» **What is asked**: Emit the entire listing verbatim.

» **Given material**:
** START **

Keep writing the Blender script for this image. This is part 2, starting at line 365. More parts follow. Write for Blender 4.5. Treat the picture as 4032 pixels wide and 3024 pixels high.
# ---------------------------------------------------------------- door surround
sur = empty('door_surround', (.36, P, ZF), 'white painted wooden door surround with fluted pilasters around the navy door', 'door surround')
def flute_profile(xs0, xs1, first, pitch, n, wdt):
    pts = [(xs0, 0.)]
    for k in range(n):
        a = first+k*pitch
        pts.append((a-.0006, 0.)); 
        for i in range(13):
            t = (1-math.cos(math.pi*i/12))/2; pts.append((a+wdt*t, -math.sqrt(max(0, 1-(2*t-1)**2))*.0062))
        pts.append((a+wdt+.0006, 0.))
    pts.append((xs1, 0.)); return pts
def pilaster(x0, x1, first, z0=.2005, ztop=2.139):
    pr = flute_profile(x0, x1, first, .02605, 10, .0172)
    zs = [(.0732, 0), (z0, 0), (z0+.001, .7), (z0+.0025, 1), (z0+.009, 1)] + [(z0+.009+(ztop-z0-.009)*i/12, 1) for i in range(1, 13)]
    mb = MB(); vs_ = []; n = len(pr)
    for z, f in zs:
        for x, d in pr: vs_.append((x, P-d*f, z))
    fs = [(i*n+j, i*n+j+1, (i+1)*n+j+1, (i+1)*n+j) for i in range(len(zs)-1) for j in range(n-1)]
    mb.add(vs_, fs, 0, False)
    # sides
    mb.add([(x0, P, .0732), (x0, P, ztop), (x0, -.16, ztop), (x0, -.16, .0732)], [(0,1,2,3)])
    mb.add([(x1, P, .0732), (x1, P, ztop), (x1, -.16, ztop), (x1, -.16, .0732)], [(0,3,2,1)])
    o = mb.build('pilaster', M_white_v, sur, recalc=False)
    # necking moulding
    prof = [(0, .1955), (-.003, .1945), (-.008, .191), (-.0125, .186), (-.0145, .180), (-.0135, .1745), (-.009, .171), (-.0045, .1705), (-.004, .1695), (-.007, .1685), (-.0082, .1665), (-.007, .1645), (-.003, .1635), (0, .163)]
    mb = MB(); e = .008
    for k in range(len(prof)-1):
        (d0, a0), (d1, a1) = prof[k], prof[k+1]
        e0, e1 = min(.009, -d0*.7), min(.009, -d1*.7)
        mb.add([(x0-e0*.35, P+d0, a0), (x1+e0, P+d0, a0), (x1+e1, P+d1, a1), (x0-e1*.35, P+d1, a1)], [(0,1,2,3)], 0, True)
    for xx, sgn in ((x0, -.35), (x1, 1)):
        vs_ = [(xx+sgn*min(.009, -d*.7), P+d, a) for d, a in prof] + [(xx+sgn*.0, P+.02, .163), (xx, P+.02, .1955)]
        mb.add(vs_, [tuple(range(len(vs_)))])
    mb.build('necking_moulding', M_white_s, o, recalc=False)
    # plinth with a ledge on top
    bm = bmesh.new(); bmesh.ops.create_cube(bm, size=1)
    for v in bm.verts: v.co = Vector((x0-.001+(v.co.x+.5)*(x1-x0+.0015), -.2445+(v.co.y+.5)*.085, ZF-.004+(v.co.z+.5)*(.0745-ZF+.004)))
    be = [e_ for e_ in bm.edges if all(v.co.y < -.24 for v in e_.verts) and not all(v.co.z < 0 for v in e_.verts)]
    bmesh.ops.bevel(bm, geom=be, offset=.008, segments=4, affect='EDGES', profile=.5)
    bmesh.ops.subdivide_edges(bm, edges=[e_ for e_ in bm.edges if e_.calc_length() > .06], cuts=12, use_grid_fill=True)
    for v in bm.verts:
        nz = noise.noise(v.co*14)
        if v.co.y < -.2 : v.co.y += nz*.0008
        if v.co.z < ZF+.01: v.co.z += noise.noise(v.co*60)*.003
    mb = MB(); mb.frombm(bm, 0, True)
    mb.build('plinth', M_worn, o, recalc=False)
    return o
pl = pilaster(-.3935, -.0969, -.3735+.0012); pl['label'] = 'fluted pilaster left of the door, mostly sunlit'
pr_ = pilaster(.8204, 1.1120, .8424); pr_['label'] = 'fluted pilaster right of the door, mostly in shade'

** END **

» **Result of this exercise**:
Keep writing the Blender script for this image. This is part 2, starting at line 365. More parts follow. Write for Blender 4.5. Treat the picture as 4032 pixels wide and 3024 pixels high.
# ---------------------------------------------------------------- door surround
sur = empty('door_surround', (.36, P, ZF), 'white painted wooden door surround with fluted pilasters around the navy door', 'door surround')
def flute_profile(xs0, xs1, first, pitch, n, wdt):
    pts = [(xs0, 0.)]
    for k in range(n):
        a = first+k*pitch
        pts.append((a-.0006, 0.)); 
        for i in range(13):
            t = (1-math.cos(math.pi*i/12))/2; pts.append((a+wdt*t, -math.sqrt(max(0, 1-(2*t-1)**2))*.0062))
        pts.append((a+wdt+.0006, 0.))
    pts.append((xs1, 0.)); return pts
def pilaster(x0, x1, first, z0=.2005, ztop=2.139):
    pr = flute_profile(x0, x1, first, .02605, 10, .0172)
    zs = [(.0732, 0), (z0, 0), (z0+.001, .7), (z0+.0025, 1), (z0+.009, 1)] + [(z0+.009+(ztop-z0-.009)*i/12, 1) for i in range(1, 13)]
    mb = MB(); vs_ = []; n = len(pr)
    for z, f in zs:
        for x, d in pr: vs_.append((x, P-d*f, z))
    fs = [(i*n+j, i*n+j+1, (i+1)*n+j+1, (i+1)*n+j) for i in range(len(zs)-1) for j in range(n-1)]
    mb.add(vs_, fs, 0, False)
    # sides
    mb.add([(x0, P, .0732), (x0, P, ztop), (x0, -.16, ztop), (x0, -.16, .0732)], [(0,1,2,3)])
    mb.add([(x1, P, .0732), (x1, P, ztop), (x1, -.16, ztop), (x1, -.16, .0732)], [(0,3,2,1)])
    o = mb.build('pilaster', M_white_v, sur, recalc=False)
    # necking moulding
    prof = [(0, .1955), (-.003, .1945), (-.008, .191), (-.0125, .186), (-.0145, .180), (-.0135, .1745), (-.009, .171), (-.0045, .1705), (-.004, .1695), (-.007, .1685), (-.0082, .1665), (-.007, .1645), (-.003, .1635), (0, .163)]
    mb = MB(); e = .008
    for k in range(len(prof)-1):
        (d0, a0), (d1, a1) = prof[k], prof[k+1]
        e0, e1 = min(.009, -d0*.7), min(.009, -d1*.7)
        mb.add([(x0-e0*.35, P+d0, a0), (x1+e0, P+d0, a0), (x1+e1, P+d1, a1), (x0-e1*.35, P+d1, a1)], [(0,1,2,3)], 0, True)
    for xx, sgn in ((x0, -.35), (x1, 1)):
        vs_ = [(xx+sgn*min(.009, -d*.7), P+d, a) for d, a in prof] + [(xx+sgn*.0, P+.02, .163), (xx, P+.02, .1955)]
        mb.add(vs_, [tuple(range(len(vs_)))])
    mb.build('necking_moulding', M_white_s, o, recalc=False)
    # plinth with a ledge on top
    bm = bmesh.new(); bmesh.ops.create_cube(bm, size=1)
    for v in bm.verts: v.co = Vector((x0-.001+(v.co.x+.5)*(x1-x0+.0015), -.2445+(v.co.y+.5)*.085, ZF-.004+(v.co.z+.5)*(.0745-ZF+.004)))
    be = [e_ for e_ in bm.edges if all(v.co.y < -.24 for v in e_.verts) and not all(v.co.z < 0 for v in e_.verts)]
    bmesh.ops.bevel(bm, geom=be, offset=.008, segments=4, affect='EDGES', profile=.5)
    bmesh.ops.subdivide_edges(bm, edges=[e_ for e_ in bm.edges if e_.calc_length() > .06], cuts=12, use_grid_fill=True)
    for v in bm.verts:
        nz = noise.noise(v.co*14)
        if v.co.y < -.2 : v.co.y += nz*.0008
        if v.co.z < ZF+.01: v.co.z += noise.noise(v.co*60)*.003
    mb = MB(); mb.frombm(bm, 0, True)
    mb.build('plinth', M_worn, o, recalc=False)
    return o
pl = pilaster(-.3935, -.0969, -.3735+.0012); pl['label'] = 'fluted pilaster left of the door, mostly sunlit'
pr_ = pilaster(.8204, 1.1120, .8424); pr_['label'] = 'fluted pilaster right of the door, mostly in shade'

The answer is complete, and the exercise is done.